Because I have unequal sampling intervals I had originally planed to use methods outlined by Farnsworth et al 2002. However Thompson and La Sorte (Journal of Wildlife Mgmt 72(8)) state that they were able to model similar data using the Huggins closed capture models in MARK, they state “we modeled detection probability for each discrete interval with the length of the interval as a covariate”. Using the Huggins model is appealing to me because it would allow me to look at the effect of other grouping factors, (such as observer, ecoregion and year) on detection probability however I am having “trouble” conceptualizing how to execute this analysis in MARK.

I understand that to run a removal model I must run a Huggins closed capture analysis with c=0 to estimate each p

So my encounter history probabilities (as MARK sees them) would be:

100 p(1-c)(1-c)=p1
010 (1-c)p(1-c)=p2
001 p(1-c)(1-c)=p3

As all other encounter histories would have probability zero if c=0

I somehow need to include an individual covariate in my data to tell MARK that p1, p2 and p3 vary based on interval length (3, 1 and 1) I need to model the detection probability of each individual as some function of the length of the interval in which that individual was detected.
I have read Chapter 11 in the MARK book, however I am not sure how to proceed with my data. The covariate I want to include is not a continuous measure and it only has two discrete values over 3 sampling intervals (1min and 3 min).

I originally thought I needed to build the following linear model (int=interval length)

Pt = B0 + B1(int)+B2(t1) +B3(t2)+B3(int*t1)+B4(int*t2)

When I run this analysis with INT included as a covariate MARK returns P estimates of 1 for all intervals (so it is rather obvious I am making some sort of colossal error)
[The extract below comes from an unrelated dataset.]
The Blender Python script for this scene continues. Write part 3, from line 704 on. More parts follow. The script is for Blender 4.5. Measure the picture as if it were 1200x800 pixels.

The problem I see is that I do not expect pt to vary only with respect to the interval length, it should vary with both interval length and per minute detection probability (p) where

pt = 1-(1-p)^interval length t

i.e. p1 = 1-(1-p)^3

However p (per minute detection probability) is essentially what I am trying to estimate, so I cannot include it in the linear model I am attempting to build.

What I *think* I need to do is include a term in my linear where the Beta is raised to the power of the interval length, but I can't see a way to do this using MARK.

Can anyone point me down the correct path or suggest where I should look to help me utilize this method (if this method is valid for my data set)?